Gran Turismo 7 is what happens when somebody has so much fun knowing that they could that they didn’t stop to think whether they should. Kazunori Yamauchi’s borderline fetish for awkward design choices reaches its ugly peak with a game that doesn’t know what it wants to be.

The career mode is basically a barely 10-Hour long slog of fetch quests, with the odd side objective thrown in to stop you from getting bored. Most of them involve going to a location on the World Map and using one of its facilities, a process that takes approximately thirty seconds.

This is made more frustrating by the fact that Gran Turismo 7 seems to assume that the player has never seen a car in real life nor knows what a car is, with tutorials that are so patronising and AI that are so catastrophically slow that it feels like an insult directed towards long-time fans of the series. Even after completing all of the menu books, which unlocks a bunch of harder “Expert Level” races, the AI still pose little to no challenge.

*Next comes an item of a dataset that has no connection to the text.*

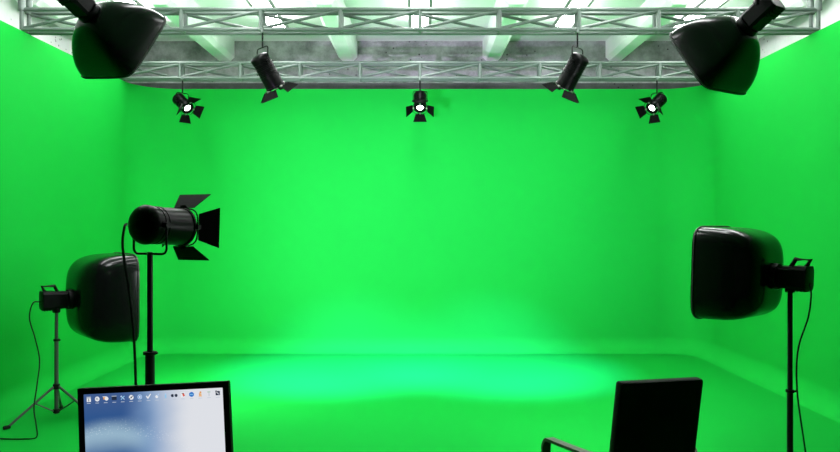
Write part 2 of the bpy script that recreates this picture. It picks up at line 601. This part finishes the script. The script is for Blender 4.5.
def softbox(collar, axis, S, L, label, body_len, body_w, roll=0.0, power=3.0, handle=True, group=None, glow='softlight'):
    """collar = where shell and lamp head meet; the shell opens along axis"""
    a = V(axis).normalized()
    side = a.cross(V((0, 0, 1))).normalized()
    c = V(collar)
    t = thing('softbox', c, label, 'softbox', group)
    Mx = frame_z(c, a, side) @ Matrix.Rotation(roll, 4, 'Z')
    B = frame_z(c, a, side)
    rings = []
    s0 = body_w * .60
    for k in range(25):
        q = PI / 2 * k / 24
        f = math.sin(q) ** (2 / power)
        z = 1 - math.cos(q) ** (2 / power)
        e = 2.2 + 4.6 * min(1, f * 1.1) ** 1.5
        s = s0 + (S - s0) * f
        rings.append([Mx @ V((x, y, .02 + (L - .02) * z)) for x, y in rsq(s, e)])
    # lip and inside
    rings.append([Mx @ V((x, y, L + .012)) for x, y in rsq(S * .995, 6.8)])
    rings.append([Mx @ V((x, y, L + .012)) for x, y in rsq(S * .955, 6.8)])
    rings.append([Mx @ V((x, y, L - .03)) for x, y in rsq(S * .95, 6.8)])
    MB().loft(rings, cap0=True, cap1=False).build('shell', M['vinyl'], t, smooth=50)
    lip = [Mx @ V((x, y, L)) for x, y in rsq(S * 1.004, 6.8)]
    MB().tube(lip + [lip[0]], .006, 6, caps=False).build('binding', M['rim'], t)
    MB().loft([[Mx @ V((x, y, z)) for x, y in rsq(S * .948, 6.8)] for z in (L - .034, L - .026)]).build('front_diffuser', M[glow], t)
    # speed ring
    MB().lathe([(s0 * .7, -.008), (s0 * .93, -.008), (s0 * .96, .008), (s0 * .93, .03), (s0 * .7, .03)], Mx, 40).build('speed_ring', M['case'], t)
    # lamp head: flat sided case with ribs
    w = body_w / 2
    hd = MB()
    oct_ = lambda s, h: [(-s, -h * .7), (-s * .8, -h), (s * .8, -h), (s, -h * .7), (s, h * .7), (s * .8, h), (-s * .8, h), (-s, h * .7)]
    secs = [(.0, .80), (-.02, .95), (-body_len * .55, .95), (-body_len * .555, 1.03), (-body_len * .985, 1.03), (-body_len, .95)]
    hd.loft([[B @ V((x, y, z)) for x, y in oct_(w * g, w * g)] for z, g in secs])
    head = hd.build('lamp_head', M['case'], t, smooth=25)
    for k in range(4):
        z = -body_len * (.62 + .1 * k)
        MB().box(B @ V((0, w * 1.05, z)), (body_w * .7, .012, body_len * .05), B.to_3x3()).build('cooling_fin', M['case'], head)
    if handle:
        hp = [(-.02, .9), (-.045, 1.6), (-.045 - body_len * .45, 1.6), (-.02 - body_len * .45, .9)]
        pts = [B @ V((0, -v * w, z - body_len * .3)) for z, v in hp]
        MB().tube(smoothpath(pts, 1), .0135, 8).build('handle', M['rubber'], head)
    # socket that takes the stand
    return t, B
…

Buying cars to use in races requires a level of grinding I have never seen before in a racing game, thanks to pitifully low payouts for many of the game’s early races. Some of the post-endgame events are more generous, with WTC800 at Sardegna currently the best race in the game for grinding cash, but the sometimes obscene prices for cars again makes it a slog. Legendary Cars Dealership, you know who you are.

However, it’s not all doom and gloom. GT7 is arguably the best demonstration of the PlayStation 5’s capabilities, with stunning visuals tied together by gorgeous lighting and almost nonexistent loading times thanks to lightning-fast SSD technology.

The physics are satisfying and direct, with punishing consequences for pushing too hard. However, it never feels unfair except for the odd car or two. Those are the exception, rather than the rule.

Sport Mode is a clusterfuck, but it’s a fun clusterfuck. Racing in the No DR/SR Tracking races is beautiful carnage, with paint being traded for several laps straight, whilst the ranked races are generally a little bit calmer if still unhinged at times and really help with practicing close-quarters racing if you can find a lobby that doesn’t have too many morons.

Finally is something that was missing from Gran Turismo Sport: A sense of ownership. Every car is like a Tamagotchi, with three base stats that deteriorate as you drive them - Oil, Engine and Chassis. Over time, you have to perform maintenance on these cars, which makes you feel like you truly are the owner of a custom-built Toyota GR86 that pumps out almost 400hp through that fully customisable Manual transmission you installed.

In Gran Turismo 7, cars are not just your primary means of competition - They are living, breathing creatures with a heart and soul. And that’s what the game tries to teach you during those agonising 10 hours of listening to some nondescript Italian man tell you how Rallying works, even though you own or have owned every single game in the Colin McRae Rally/DiRT series and play them every single day.

Buy Gran Turismo 7, but only if you can live with a glorified 10 hour long tutorial. And you don’t mind Always Online DRM. Otherwise, something like Need for Speed or Forza is probably more your… Speed.